Call for help for young disabled

29 Apr 2008

A disability charity has called for one in 10 newly built social housing units to be made suitable for wheelchairs.

Livability spent a year researching the lives of more than 500 young people with disabilities. It found graduates were being forced to live with their parents because of a lack of accessible housing.

In launching its report Freedom to Live, the charity said government departments and organisations are failing to work together. The report found 40% of disabled young people are inappropriately housed.

As well as widening access to housing, Livability wants the government to make training and jobs more accessible to young people with disabilities. The charity says school leavers are being denied access to work experience or college places because they are deemed a "health and safety risk".

It is also contacting every MP to call for accurate information on the numbers, needs and locations of disabled young people to be gathered urgently.

Rachael Christophides is the author of Freedom To Live report which used interviews with 504 young people with disabilities aged from 16 to 24. She says it reveals a snapshot of a society where disabled young people are routinely denied access to the choices in adulthood that non-disabled people can expect.

"At the root cause is the lack of any reliable data about the numbers and needs of disabled people in this country - without this basic information how can we possibly be sure that services can meet this need?" She added: "An urgent inquiry is needed if we are to create a society that no longer disables young people."

The report found that at the age of 16 to 17, disabled young people are twice as likely to be unemployed as their non-disabled peers.
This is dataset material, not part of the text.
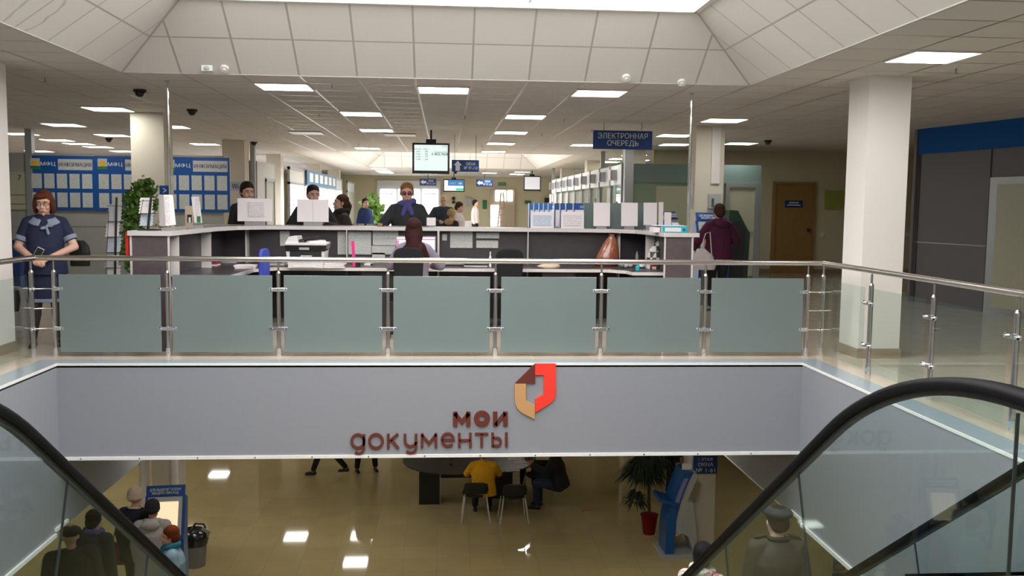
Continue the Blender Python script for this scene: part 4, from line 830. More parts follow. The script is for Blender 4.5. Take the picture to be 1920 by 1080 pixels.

By the time they are 18 to 19 this is increased to three times as likely. By the time they are 26 they are four times as likely to unemployed.

Mary Bishop, chief executive of Livability, says disabled young people have "spoken loud and clear" in the report. At a time when they should be excited about the possibilities adulthood brings unfortunately too many disabled young people find themselves at the beginning of a vortex that strips away their hopes for education, work, relationships and somewhere suitable to live life to the full," she said.